Seasons shift, I earn time for my brain to be idle, and my mind turns again to religion. It's one of those subjects that are easy to write about, but hard to talk about. Easy to expound, but hard to feel right. We concern ourselves with this dictate, that maxim, those commandments. We look at each other and we see only the lines of difference. Jesus or Mohammed? God, Allah, or Yaweh? Or Vishnu?

In the global scale, these questions are not important. They are personal questions alone. They have to be, because they are not empirical. As much as I would love to come down with absolute certainty, I cannot. I can only come up with the things that are true where I am sitting? If I had found religion living in Yemen, would I be a muslim? What of the Tao te Ching? 

I not, nor will I likely ever be, a great scholar of Christendom. It seems unlikely today that I will ever be called a modern-day doctor of the Church. The only bible verses I know are my favourite platitudes and even then I must look up the chapter and verse. I can't recite the apostles from memory and I really only know about eight of the ten commandments without having to look them up, though I'm sure if I dug deep I could remember them all.

Christianity isn't about the recitation of facts. It's not about adherence, blindly, to laws and statutes. That's why we have discernment. It's why people make decisions for themselves and why we never felt the need, in days more Christian, to proscribe all sins as criminal laws. Christianity is about following Christ. It's about becoming more Christ-like. Being a better person, in a way. Christ spoke broadly of the things that mattered most in the grand scheme. The Golden Rule, Charity, those sorts of things. All the rest is Theology.

It's why I don't subscribe to labels. In my previous post I used the phrase Heisenberg Christian to refer to myself, as a reference to the Heisenberg Uncertainty Principal which has nothing at all to do with spirituality. Most of you know I was baptised and confirmed as Catholic late last year. You've all read about my favourite chaplets and what-not. In many ways I do still identify as Catholic. When the mood strikes me, I attend Mass. I believe in intercessory prayer. I say the Rosary, which a lot of protestant churches hold to be a non-Christian thing to do. But, on the rare occasions it comes up, I don't identify as Catholic. I leave it at Christian.
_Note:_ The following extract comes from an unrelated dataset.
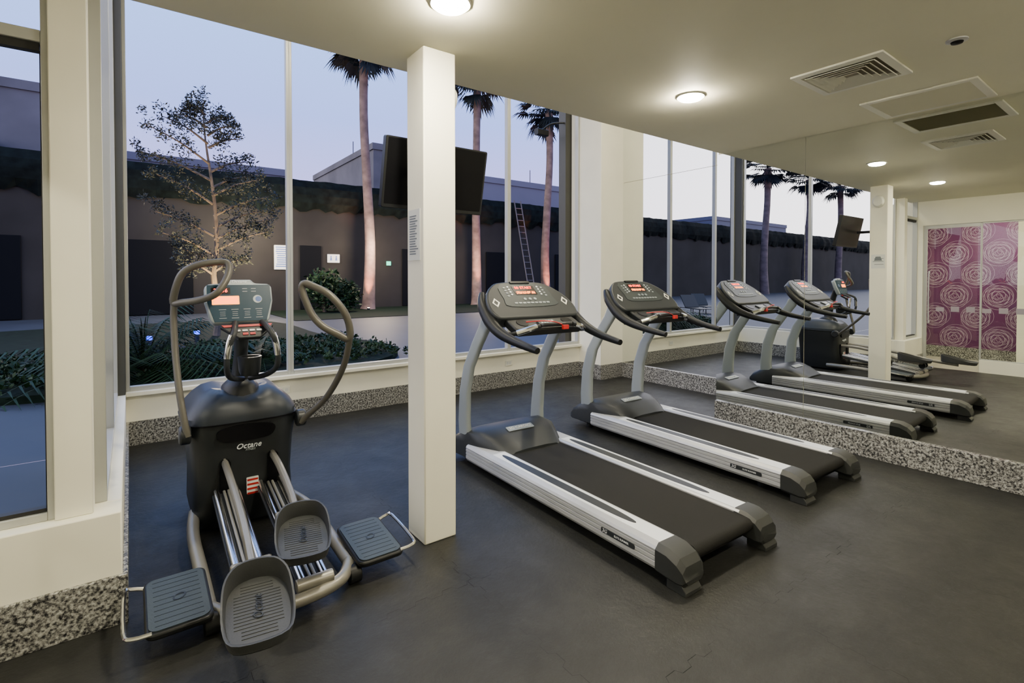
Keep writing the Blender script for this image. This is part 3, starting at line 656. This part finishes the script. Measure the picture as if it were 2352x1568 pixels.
obj('trunk',T([(1.75,14.9,.07),(1.82,14.9,.8),(1.70,14.9,1.6),(1.78,14.9,2.4),(1.72,14.9,3.6),(1.55,14.9,5.0),(1.5,14.9,5.9)],[.09,.075,.065,.055,.04,.02,.01],8),'bark',TR)
cents=[]
def branch(p,dx,dz,L):
    p=V(p); q=p+V((dx,random.uniform(-.5,.5),dz))*L; mid=(p+q)/2+V((0,0,.08)); obj('branch',T([p,mid,q],[.035,.02,.008],6,3),'bark',TR)
    for k in range(12): 
        c=p.lerp(q,.25+.075*k)+V((random.uniform(-.12,.12),0,random.uniform(-.1,.26))); cents.append((c,.13+.05*(k<7)))
for z,s,L in ((1.6,-1,.9),(1.7,1,.9),(1.9,-1,1.1),(2.1,-1,1.4),(2.2,1,1.5),(2.5,1,1.7),(2.6,-1,1.7),(2.8,1,1.8),(3.1,1,1.6),(3.4,-1,1.5),(3.6,1,1.3),(3.8,1,1.2),(4.0,-1,1.9),(4.2,1,1.1),(4.4,-1,1.7),(4.8,1,.9),(4.9,-1,1.2),(5.1,1,.75),(5.3,-1,.8),(5.4,1,.6),(5.6,-1,.5)):
    branch((1.72-.06*max(0,z-3),14.9,z),s*.92,.42,L*.85)
for z in (5.2,5.5,5.8,6.0,6.15): cents.append(((1.5,14.9,z),.14))
leaves('foliage',cents,11500,.085,'leaf',TR,2.8)
pts=S2([(-.4,7.0),(1.5,6.75),(3.2,7.0),(4.3,8.0),(4.6,9.6),(4.0,12),(3.8,17),(1,18.5),(-4,17),(-5,9)],4)
tag(obj('planting_bed',PR(pts,(0,1.6,-.03),X3,Y3,0,.10),'grass'),'curved raised planting bed with low green groundcover','planter')
gc=[]
for _ in range(520):
    gc.append(((random.uniform(-3.4,4.2),random.uniform(8.9,12.6),.16),.11))
tag(leaves('groundcover',gc,12000,.085,'shrub',None,1.8,.7),'low leafy groundcover filling the planting bed','groundcover',kind='stuff')
st(obj('lawn_strip',quad([(4.8,19.5,-.012),(60,19.5,-.012),(60,25.95,-.012),(4.8,25.95,-.012)]),'grass'),'dark lawn strip before the courtyard wall')
def spiky(x,y,n,L,label):
    t=thing('fan_leaf_plant',label,'plant',(x,y,.07),0,None,ws=True); vs=[];fs=[]
    for i in range(n):
        a=random.uniform(0,2*PI); e=random.uniform(.25,1.3); l=L*random.uniform(.7,1.1)
        ca,sa=math.cos(a),math.sin(a); q0=V((-sa,ca,0)); r0=V((ca,sa,0)); N_=16
        for k in range(N_+1):
            s=k/N_; p=V((x+ca*math.cos(e)*l*s,y+sa*math.cos(e)*l*s,.1+math.sin(e)*l*s-.45*l*s*s)); w=.014*(1-s*.8); q=q0*w
            b0=len(vs); vs+=[p-q,p+q]
            if k: fs.append((prev,prev+1,b0+1,b0))
            prev=b0
            if 1<k<N_:
                for sg in(-1,1):
                    ll=.26*L*math.sin(PI*s)**.6; c0=len(vs); tip=p+q0*sg*ll+r0*.35*ll+V((0,0,-.35*ll)); vs+=[p-r0*.018,p+r0*.018,tip]; fs.append((c0,c0+1,c0+2))
    raw('fronds',vs,fs,'shrub',t); obj('stem',T([(x,y,.07),(x,y,.3)],[.08,.05],8,1),'bark',t); return t
spiky(.15,9.6,60,2.0,'arching green palm shrub at the left end of the bed')
spiky(1.75,9.4,24,.9,'small arching palm shrub behind the elliptical console')
t=thing('round_shrub','dense round shrub beside the notice board wall','shrub',(7.0,23.5,0),0,None,ws=True); leaves('foliage',[((7.0,23.5,1.0),.95),((7.9,23.4,.7),.7)],2600,.22,'shrub',t); obj('stem',T([(7.0,23.5,0),(7.0,23.5,1)],.08,6,1),'bark',t)
def palm(label):
    t=thing('palm_tree',label,'palm tree',(0,0,0),0,None)
    obj('trunk',T([(0,0,-.03),(.04,0,.5),(.1,0,3),(.0,.05,6),(-.12,.05,9),(-.1,0,12.1)],[.31,.25,.21,.185,.17,.16,.19],14),'palmbark',t)
    vs=[];fs=[]; c=V((-.1,0,12.2))
    for i in range(60):
        a=random.uniform(0,2*PI); e=math.radians(random.choice([random.uniform(-70,-20),random.uniform(-30,75),random.uniform(0,75)])); L=random.uniform(.7,1.15)
        dr=V((math.cos(a)*math.cos(e),math.sin(a)*math.cos(e),math.sin(e))); sd=V((-math.sin(a),math.cos(a),0)); k=len(vs); end=c+dr*L
        vs+=[c-sd*.025,c+sd*.025,end+sd*.02,end-sd*.02]; fs.append((k,k+1,k+2,k+3))
        for j in range(13):
            f=(j-6)/6*1.25; l=random.uniform(.65,.95)*(1-.25*abs(f)/1.25); dd=(dr*math.cos(f)+sd*math.sin(f)); mid=end+dd*l*.6; tip=end+dd*l+V((0,0,-.3*l)); w=(sd*math.cos(f)-dr*math.sin(f))*.05
            k=len(vs); vs+=[end,mid-w,tip,mid+w]; fs.append((k,k+1,k+2,k+3))
    raw('fronds',vs,fs,'palmleaf',t)
    return t
p1=palm('tall palm tree seen left of the column with a lit trunk'); p1.location=(9.45,24.6,0); p1.scale=(1.25,1.25,1.07)
dup(p1,(16.0,24.8,0),1.3,'tall palm tree seen just right of the column behind the television').scale=(1.25,1.25,1.05)
dup(p1,(21.2,24.7,-.1),2.6,'tall palm tree seen through the last window beside the pier').scale=(1.3,1.3,1.0)
for i,(x,y,l) in enumerate(((-38,24.5,'far palm tree visible in the mirror, nearest the window corner'),(-47,24.7,'far palm tree visible in the mirror, middle one'),(-54,24.3,'far palm tree visible in the mirror, farthest away'))): dup(p1,(x,y,-.3),i+.5,l).scale=(1.7,1.7,1)
for x in (9.45,16.0,21.2):
    lamp('SPOT','palm_uplight',(x-.2,24.0,.12),3600,(1,.34,.17),.05,(math.radians(174),0,0),spot_size=math.radians(46),spot_blend=.6)
    t=thing('garden_spotlight','small glowing ground spotlight at the foot of '+{9.45:'the left palm',16.0:'the middle palm',21.2:'the right palm'}[x],'garden light',(x-.2,24.0,-.02))
    obj('casing',PR(circ(.07,14),(0,0,0),X3,Y3,0,.1),'black',t); obj('lens',PR(circ(.05,14),(0,0,0),X3,Y3,.1,.11),'slens',t)
lamp('SPOT','tree_uplight',(2.0,13.7,.25),2600,(1,.72,.36),.05,(math.radians(162),0,0),spot_size=math.radians(80),spot_blend=.7)
lamp('POINT','wall_glow',(9.6,23.5,3.0),1000,(1,.78,.52),.3)
lamp('POINT','wall_glow',(4,23.5,3.4),1700,(1,.82,.55),.3)
lamp('POINT','wall_glow',(15.5,23.5,2.4),350,(1,.75,.5),.3)
for x,y in ((.3,12.8),(1.2,13.5)):
    t=thing('blue_garden_light','small blue glowing lamp in the planting bed, '+('left' if x<1 else 'right')+' one','garden light',(x,y,.07)); obj('post',PR(circ(.05,12),(0,0,0),X3,Y3,0,.2),'black',t); obj('lens',PR(circ(.06,12),(0,0,0),X3,Y3,.2,.28),'blueled',t)
    lamp('POINT','blue_glow',(x,y-.2,.5),30,(.05,.12,1),.05)
def wsign(name,x,z,w,h,label):
    t=thing(name,label,'sign',(x,YC-.01,z)); obj('board',PR(rr(w,h,.02),(0,0,0),X3,Z3,0,.06),'paper',t); return t
t=wsign('notice_board',5.75,2.5,.62,1.15,'tall white notice board with printed lines on courtyard wall'); bm=NB()
for k in range(10): prism(bm,rr(.5*random.uniform(.6,1),.04,.005,0,.48-k*.1),(0,0,0),X3,Z3,.06,.07)
obj('printed_lines',bm,'sky_blue',t)
t=wsign('restroom_sign',8.2,2.5,.6,.42,'white sign with two blue figures on courtyard wall')
for s in (-.13,.13):
    bm=NB(); prism(bm,circ(.035,10,s,.1),(0,0,0),X3,Z3,.06,.07); prism(bm,[(s-.05,-.1),(s+.05,-.1),(s+.03,.06),(s-.03,.06)],(0,0,0),X3,Z3,.06,.07); obj('figure_mark',bm,'sky_blue',t)
t=thing('exit_sign','small green glowing sign on the courtyard wall','sign',(11.1,YC-.08,2.3)); obj('lit_face',PR(rr(.24,.22,.02),(0,0,0),X3,Z3,0,.05),'green',t)
t=thing('ladder','dark step ladder leaning on the courtyard wall','ladder',(19.6,24.6,0),0,None,ws=True)
for s in (-.25,.25): obj('rail',T([(19.9+s,24.4,0),(19.3+s,25.3,6.3)],.035,6,1),'conc',t)
for k in range(16):
    f=(k+.7)/17; p=V((19.9,24.4,0)).lerp(V((19.3,25.3,6.3)),f); obj('rung',T([p-X3*.25,p+X3*.25],.022,6,1),'conc',t)
t=thing('security_camera','dark security camera under the high eave outside','security camera',(5.15,6.4,3.75),0,None,ws=True)
obj('camera_body',PR(rr(.1,.1,.02),(5.2,6.3,3.86),Y3,Z3,-.02,.2),'black',t); obj('bracket',T([(5.3,6.3,3.9),(5.42,6.2,4.0),(5.6,6.1,4.02)],.015,6),'black',t)
st(obj('exterior_fin',bx(5.6,5.8,YW+.2,YW+.36,0,TOP),'darkwall'))
L=thing('sun_lounger','dark sun lounger out on the patio, nearer one','sun lounger',(-6.5,12.5,-.03),.5,'patio sun loungers')
bm=NB()
for k in range(14): box(bm,-.3,.3,-.95+k*.09,-.88+k*.09,.30,.32)
obj('seat_slats',bm,'black',L)
obj('backrest',PR(rr(.62,.7,.03,0,.35),(0,.32,.32),X3,(0,.7,.72),-.02,.02),'black',L)
for sx in(-.29,.29):
    obj('frame_rail',T([(sx,-.98,.30),(sx,1.0,.30)],.02,6,1),'black',L)
    for y in (-.85,.8): obj('leg',T([(sx,y,0),(sx,y,.3)],.02,6,1),'black',L)
dup(L,(-8.2,13.2,-.03),.6,'dark sun lounger out on the patio, farther one','patio sun loungers')

# ---------------------------------------------------------------- world
w=bpy.data.worlds.new('dusk_sky'); S.world=w; w.use_nodes=True; nt=w.node_tree; N=nt.nodes; LK=nt.links; bg=N['Background']
tc=N.new('ShaderNodeTexCoord'); sp=N.new('ShaderNodeSeparateXYZ'); LK.new(tc.outputs['Generated'],sp.inputs[0])
r=N.new('ShaderNodeValToRGB'); e=r.color_ramp.elements; e[0].position=0; e[0].color=(.62,.48,.76,1); e[1].position=1; e[1].color=(.16,.30,.85,1)
x=e.new(.12); x.color=(.52,.46,.94,1); x=e.new(.28); x.color=(.34,.46,1.05,1); x=e.new(.5); x.color=(.36,.62,1.28,1)
LK.new(sp.outputs[2],r.inputs['Fac'])
f=mathn(nt,'MULTIPLY',sp.outputs[0],-1); f=mathn(nt,'MAXIMUM',mathn(nt,'SUBTRACT',f,.15),0); f=mathn(nt,'MULTIPLY',f,1.15)
mx=N.new('ShaderNodeMix'); mx.data_type='RGBA'; LK.new(f,mx.inputs['Factor']); LK.new(r.outputs['Color'],mx.inputs[6]); mx.inputs[7].default_value=(1.9,1.8,1.9,1)
LK.new(mx.outputs[2],bg.inputs['Color']); bg.inputs['Strength'].default_value=2.1

# ---------------------------------------------------------------- camera
cam=bpy.data.cameras.new('camera'); cam.lens=18; cam.sensor_width=36; cam.shift_y=-(784-657.5)/2352; cam.clip_start=.05; cam.clip_end=500
co=bpy.data.objects.new('camera',cam); C.objects.link(co); co.location=(0,0,1.55); co.rotation_euler=(math.radians(89),0,math.radians(-36.74)); S.camera=co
I've read the bible. Cover to cover, pretty close to twice now, in two different translations. And I've learned a lot. One thing I didn't need to read it to learn is that it's hard to get two people to agree on the majority of what it says and impossible to get two people to agree on all of it. The translation issue doesn't help, but it's more than that. The holy spirit works in us in its own way, and our brains are just wired different. Sometimes we interpret things differently. Prioritize things differently. Idealize things differently. I've mentioned before that I don't believe denominational Christianity is truth.

The separation between Catholic, Orthodox, and Protestant Christianity creates friction where it did not exist before. It simplifies conversation to the point of blunting it. The majority of Catholic women use birth control. The majority of baptists are not baptised. We all sit back in our comfortable computer chairs and argue with each other, drinking expensive imported beverages, about who is wrong, each condemning the other with perfect conviction and absolute assurance. Both right, which means both are wrong.

I leave it at Christian. I use the word Catholic in its original sense of universality. I seriously consider the writings of the Magisterium and the Papacy alongside the works of the great unions of protestant Christianity. I read the Catechism and form my own conclusions. If the Church is wrong, I say so. If I am wrong, I wait to be shown so.

I leave it at Christian. To do otherwise is not wholly honest.